A senhora Marquinhas, uma antiga e bem sucedida criada de servir em Lisboa, vivia o declinar da vida em Couchel, estável, sem misérias nem aflições, tinha uma bonita casa quase em frente da dos meus avós. Eram da mesma idade e compadres. A senhora Marquinhas conservava os traços de uma mulher interessante, o meu avô, sabe-se desde quando, tinha um fraquinho por ela.
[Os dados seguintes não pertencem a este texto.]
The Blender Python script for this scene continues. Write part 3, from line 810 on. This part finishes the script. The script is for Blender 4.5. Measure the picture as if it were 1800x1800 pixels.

Tudo quanto de mais distante eu guardava na memória eram os últimos dias da construção da casa da senhora Marquinhas. Vagamente, muito vagamente… uma sequência de imagens difusas. Era daí que mais longe eu recordava a senhora Marquinhas, de um dos primeiros anos em casa dos meus avós, em Couchel, para onde a minha madrinha, a tia Dora, me tinha levado, mal eu tinha acabado de abrir os olhos. Não que eu fosse algum prodígio… mas porque, simplesmente, no despertar para a vida poucas coisas escapam aos olhos de uma criança de dois ou três anos no meio de uma azáfama de gente que se movimenta e de cores que se sobrepõem e confundem.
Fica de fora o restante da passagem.